#### Task statement
What do the lines from the top of the data through the line with "sc.cycles.sample_clamp_indirect = 8.0" say? Quote them exactly and include both ends.

#### Given material
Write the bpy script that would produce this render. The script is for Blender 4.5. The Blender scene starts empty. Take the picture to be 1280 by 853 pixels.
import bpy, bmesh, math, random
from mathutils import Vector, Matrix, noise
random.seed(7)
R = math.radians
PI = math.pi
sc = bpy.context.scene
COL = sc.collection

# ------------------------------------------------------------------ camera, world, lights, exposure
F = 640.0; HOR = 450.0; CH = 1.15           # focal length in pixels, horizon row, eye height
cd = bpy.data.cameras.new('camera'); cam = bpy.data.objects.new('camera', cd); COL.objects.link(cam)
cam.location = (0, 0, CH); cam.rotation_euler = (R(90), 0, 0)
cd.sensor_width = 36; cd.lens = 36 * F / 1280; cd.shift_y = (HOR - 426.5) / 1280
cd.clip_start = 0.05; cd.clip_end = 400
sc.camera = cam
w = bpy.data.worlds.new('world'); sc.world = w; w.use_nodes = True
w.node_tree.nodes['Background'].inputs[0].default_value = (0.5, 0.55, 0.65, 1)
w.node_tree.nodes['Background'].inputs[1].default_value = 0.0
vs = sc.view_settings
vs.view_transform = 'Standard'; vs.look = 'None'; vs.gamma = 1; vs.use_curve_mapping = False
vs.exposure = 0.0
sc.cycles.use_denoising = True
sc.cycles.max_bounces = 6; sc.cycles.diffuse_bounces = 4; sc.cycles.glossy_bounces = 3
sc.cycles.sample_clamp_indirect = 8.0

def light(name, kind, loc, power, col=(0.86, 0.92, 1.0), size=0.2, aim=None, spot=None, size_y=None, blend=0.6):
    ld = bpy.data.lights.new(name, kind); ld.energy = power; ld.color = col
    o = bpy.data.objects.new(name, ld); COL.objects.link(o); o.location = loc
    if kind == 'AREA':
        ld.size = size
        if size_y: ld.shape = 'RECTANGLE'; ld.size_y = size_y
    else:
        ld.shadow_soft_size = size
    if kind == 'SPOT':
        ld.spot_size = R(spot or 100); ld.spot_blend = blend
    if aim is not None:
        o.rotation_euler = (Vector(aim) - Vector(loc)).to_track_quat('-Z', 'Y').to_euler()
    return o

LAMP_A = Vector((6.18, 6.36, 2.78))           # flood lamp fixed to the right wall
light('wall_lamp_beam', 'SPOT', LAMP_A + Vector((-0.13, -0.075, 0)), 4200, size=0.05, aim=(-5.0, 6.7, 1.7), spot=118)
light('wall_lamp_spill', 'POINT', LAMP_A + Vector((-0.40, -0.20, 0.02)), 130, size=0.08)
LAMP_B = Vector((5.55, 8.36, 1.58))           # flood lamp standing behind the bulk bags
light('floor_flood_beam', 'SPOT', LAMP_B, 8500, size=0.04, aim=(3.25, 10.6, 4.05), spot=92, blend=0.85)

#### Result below
Write the bpy script that would produce this render. The script is for Blender 4.5. The Blender scene starts empty. Take the picture to be 1280 by 853 pixels.
import bpy, bmesh, math, random
from mathutils import Vector, Matrix, noise
random.seed(7)
R = math.radians
PI = math.pi
sc = bpy.context.scene
COL = sc.collection

# ------------------------------------------------------------------ camera, world, lights, exposure
F = 640.0; HOR = 450.0; CH = 1.15           # focal length in pixels, horizon row, eye height
cd = bpy.data.cameras.new('camera'); cam = bpy.data.objects.new('camera', cd); COL.objects.link(cam)
cam.location = (0, 0, CH); cam.rotation_euler = (R(90), 0, 0)
cd.sensor_width = 36; cd.lens = 36 * F / 1280; cd.shift_y = (HOR - 426.5) / 1280
cd.clip_start = 0.05; cd.clip_end = 400
sc.camera = cam
w = bpy.data.worlds.new('world'); sc.world = w; w.use_nodes = True
w.node_tree.nodes['Background'].inputs[0].default_value = (0.5, 0.55, 0.65, 1)
w.node_tree.nodes['Background'].inputs[1].default_value = 0.0
vs = sc.view_settings
vs.view_transform = 'Standard'; vs.look = 'None'; vs.gamma = 1; vs.use_curve_mapping = False
vs.exposure = 0.0
sc.cycles.use_denoising = True
sc.cycles.max_bounces = 6; sc.cycles.diffuse_bounces = 4; sc.cycles.glossy_bounces = 3
sc.cycles.sample_clamp_indirect = 8.0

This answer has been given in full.